President Trump's approval rating gained two points in March, bringing his approval rating to 37%, the highest approval rating for Trump since last September. The March poll also found that the level of financial stress in the country has reached a new low.

While Trump's approval rating edged up, his disapproval rating remained unchanged from last month at 58%. His favorability rating was unchanged from February at -19 (38% viewing his leadership favorably vs. 57% who view him unfavorably).

The IBD/TIPP Presidential Leadership Index remained essentially unchanged at 39.9. This index combines survey questions on the president's leadership, favorability and job approval.

Trump continues to score better when asked about his performance specifically on the economy and terrorism. Forty-two percent give the president high marks for his handling of the economy, and 41% for his handling of the terrorism threat.

The March IBD/TIPP Poll was conducted from Feb. 22 to March 1 and includes responses from 901 people nationwide, giving it a margin of error of +/-3.3 percentage points.

Less Financial Stress

Trump's approval rating might have been buoyed somewhat by the public's increasingly sunny view of their own financial situation in the wake of the tax cuts he signed into law in late December.

The exclusive IBD/TIPP Financial Related Stress Index dropped to 51.1 (the lower the number, the less stress). That is the lowest this index has been since it's inception in December 2007, the first month of the last recession, when the index registered 62.3.

In December — before the Republican tax cut was passed — the index stood at 54.1. In January, it dropped sharply to 51.5.

"Americans' financial stress levels are at record low levels as a result of a great labor market, stock market and the recent tax overhaul," said Raghavan Mayur, President of TechnoMetrica Market Intelligence, which conducts the monthly IBD/TIPP Poll.

"The labor market is edging closer to full employment, hourly wages grew at a solid rate of 2.9% in January, the fastest pace since June 2009. In addition, most employees are expected to see larger paychecks as a result of the tax overhaul, which cut the corporate rate to 21%, and reduced individual tax rates virtually across the board," Mayur said. "According to an analysis by the Tax Policy Center, around 80% of taxpayers will see a tax cut in 2018, for an average of $1,600."

Financial stress continues to diverge along party lines, however. Democrats, who are largely opposed to the president and his agenda, remain the most stressed demographic group at 66.4. Republicans continue to report the least amount of stress over their personal finances. In fact, stress among Republican consumers dropped to 34.6 in March, its lowest level since March 2017.

In contrast, under Obama, Republican stress levels were higher and Democrats' lower, although the Democratic Stress Index never dipped below 43 during Obama's eight years in office.

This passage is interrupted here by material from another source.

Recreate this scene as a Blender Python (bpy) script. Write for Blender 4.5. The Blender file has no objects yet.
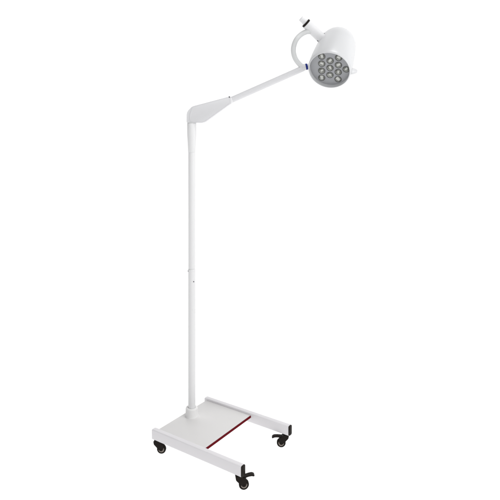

Among independents, however, the Stress Index fell below 50 for the first time since this poll started, to reach 49.6 in March.

Investors are feeling much less financial stress today than non-investors, the poll found. The Stress Index for investors dropped to 45.7 in March — despite the recent market turbulence — compared with 56.7 for non-investors.

Another measure of well-being is the Quality of Life Index, which climbed 3% to 61.8, the highest level since October 2004.

Fewer 'Job Sensitive' Households

The IBD/TIPP poll also asks about job status in each household. In March, 15.5% of households said that one or more people in their household were looking for jobs, down slightly from February. In June of last year, nearly 17% of households had at least one job seeker.

According to an analysis of the IBD/TIPP polling data on jobs, this translates into 12.2% of the labor force. That is up slightly from February, but down from 13% last June. This measure has been consistently higher than the official unemployment rate.

The share of "job sensitive" households, however, continues to decline, reaching 24% in March. That marks the fourth straight monthly drop in this measure, which combines households that say that either someone is looking for work or is concerned about losing a job.

Other Poll Findings

Only 17% say the economy is in a recession, up two points from last month, but well below the level from one year ago, when a quarter of the public said the economy was in a recession.

Fifty-six percent say the economy is improving, which is down two points from last month, but also up from a year ago.

Forty-four percent say they are satisfied with the direction of the country, down a point from last month. That's higher than the 41.7% average since IBD/TIPP started tracking this in February 2001.

But just 24% say they're satisfied with the direction of the country when it comes to morals and ethics. That's well below the 17-year average of 36%.

Methodology: The March IBD/TIPP Poll was conducted on Feb. 22 to March 1. It includes responses from 901 people nationwide, who were asked questions by live interviewers on phones. The poll's margin of error is +/-3.3 percentage points.

The IBD/TIPP Poll has been credited as being the most accurate poll in the past four presidential elections, and was one of only two that correctly predicted the outcome of the November presidential election.